Strategic recommendations

Statistics serve the public good when they enable a wide range of users to answer important questions. We have identified that the following strategic recommendations are needed to support and deliver the development of income-based poverty statistics that fully meet users’ needs. Where we refer to ‘statistics producers’, this includes all of the producers who contribute to the income-based poverty statistics landscape that are highlighted earlier in this report. Where recommendations apply to specific producers, we will refer to them by name.

These strategic recommendations represent a step-change in the way the statistics on income-based poverty are produced and will require continued joined up, collaborative working, to be achieved.

  • The GSS Income and Earnings Coherence Steering Group needs to continue to collaborate and demonstrate leadership of the income-based poverty statistics landscape, to move away from producing a series of individual outputs to a more coherent and comprehensive evidence base.
  • Statistics producers need to better understand how the income-based poverty statistics are being used across policy and service provision and how the evidence base can be improved.
  • Innovation is needed for the statistics to deliver their full potential and serve the public good. Opportunities for data linkage should be maximised and data gaps should be addressed, building on work already underway in the GSS to explore the use of administrative data and its integration with social surveys.

In addition to these strategic recommendations, we have identified the following more detailed recommendations.

Improve the accessibility of language and guidance

  • Producers should look to provide clearer and more detailed signposting to other income-based poverty statistics in their bulletins.
  • Producers should ensure supporting guidance is accessible to lay users and clear on the appropriate uses and quality of the statistics.
  • Producers should consider the helpfulness of the language used in the poverty bulletins and accompanying guidance, to ensure that it does not risk confusing or misleading less-experienced users.
  • DWP and ONS should ensure they are clear about the strengths and limitations of household surveys, particularly with regards to missing groups, and clearly set out the implicit and explicit assumptions that underline them.

Address data gaps to enhance insight

  • Producers should do more to draw out the necessary insights to allow users to understand the nature of poverty and how this varies between groups at differing levels of poverty, as identified above.
  • DWP and ONS need to understand why experts are funding their own data collections and analysis and consider whether this reflects weaknesses in the existing official statistics.
  • To increase the public value of the existing statistics, DWP should:
    • review the current set of questions which underpin material deprivation and determine a way to compare material deprivation across groups, in collaboration with other producers across the GSS who use these questions.
    • increase the consistency in the way it reports material deprivation, as it currently reports material deprivation of children in households with less than 50% and 70% of median income but not at 60%.
  • DWP and ONS should address the ethnicity data gap, as part of the wider GSS response to the findings of the Commission on Race and Ethnic Disparities’ report.
  • DWP should consider the potential to extend the low-income families at a local area level analyses to working-age adults without children and pensioners.

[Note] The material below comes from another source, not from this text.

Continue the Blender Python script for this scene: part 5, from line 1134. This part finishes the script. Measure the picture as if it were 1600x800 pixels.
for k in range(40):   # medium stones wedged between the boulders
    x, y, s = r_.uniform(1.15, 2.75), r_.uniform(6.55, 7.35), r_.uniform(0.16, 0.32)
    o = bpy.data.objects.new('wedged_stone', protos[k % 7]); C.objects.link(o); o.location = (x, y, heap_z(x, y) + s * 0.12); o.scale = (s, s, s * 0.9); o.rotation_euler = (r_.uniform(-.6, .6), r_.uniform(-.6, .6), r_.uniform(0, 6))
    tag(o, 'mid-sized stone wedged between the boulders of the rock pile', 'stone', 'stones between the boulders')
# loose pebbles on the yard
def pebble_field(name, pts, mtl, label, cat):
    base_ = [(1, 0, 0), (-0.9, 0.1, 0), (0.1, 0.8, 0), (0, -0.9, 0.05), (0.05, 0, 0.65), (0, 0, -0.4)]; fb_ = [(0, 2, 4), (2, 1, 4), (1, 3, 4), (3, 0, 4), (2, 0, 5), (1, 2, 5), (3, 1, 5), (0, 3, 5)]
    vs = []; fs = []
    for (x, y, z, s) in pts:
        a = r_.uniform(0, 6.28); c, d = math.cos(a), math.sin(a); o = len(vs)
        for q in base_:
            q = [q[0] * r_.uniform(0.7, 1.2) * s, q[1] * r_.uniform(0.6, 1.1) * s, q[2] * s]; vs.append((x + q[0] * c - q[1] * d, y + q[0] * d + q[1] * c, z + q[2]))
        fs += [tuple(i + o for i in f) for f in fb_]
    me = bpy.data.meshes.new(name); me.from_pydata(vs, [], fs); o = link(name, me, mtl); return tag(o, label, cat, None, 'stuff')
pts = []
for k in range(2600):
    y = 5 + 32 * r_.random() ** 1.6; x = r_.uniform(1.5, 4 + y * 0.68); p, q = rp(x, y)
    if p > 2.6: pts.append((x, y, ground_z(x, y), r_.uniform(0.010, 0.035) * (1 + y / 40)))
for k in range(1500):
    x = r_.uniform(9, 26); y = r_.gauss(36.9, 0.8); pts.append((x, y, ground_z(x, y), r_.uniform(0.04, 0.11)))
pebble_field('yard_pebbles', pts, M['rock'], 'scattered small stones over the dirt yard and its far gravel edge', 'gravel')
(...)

Review existing methods and maximise use of administrative data

  • DWP and ONS, building on existing work to explore the feasibility and potential of social survey and administrative data integration, should explore whether integration can help improve the timeliness and robustness of income-based poverty statistics.
  • DWP and ONS should prioritise work to address under-reporting at the bottom end of the income distribution. They should consider a multifaceted approach to solving this problem, such as data linkage and making greater use of administrative data.
  • DWP and ONS should look to understand and address concerns about access when introducing administrative data into the production of income-based poverty statistics.
  • DWP and ONS should determine the user need for a single data source on household incomes by exploring the feasibility of consolidating the existing social surveys, as part of their existing plans in the new combined strategic vision and GSS Income and Earning Coherence Work Plan. This could either be used to inform different publications, or to form the basis of a single set of statistics constructed from a consolidated data source, based on an understanding of user needs.
  • DWP and ONS should look to better understand the non-response bias of their surveys, and ensure they are transparent with users about any potential bias.
  • DWP and ONS should consider leading a review of equivalisation methods, in collaboration with other producers, building on the initial work conducted by ONS.

Command confidence in the statistics through trustworthy production

  • DWP and ONS should assess how the SMC recommendations can be implemented in their own work to enhance the public value of their statistics. Any planned developments to the statistics should also be communicated in an open and transparent way.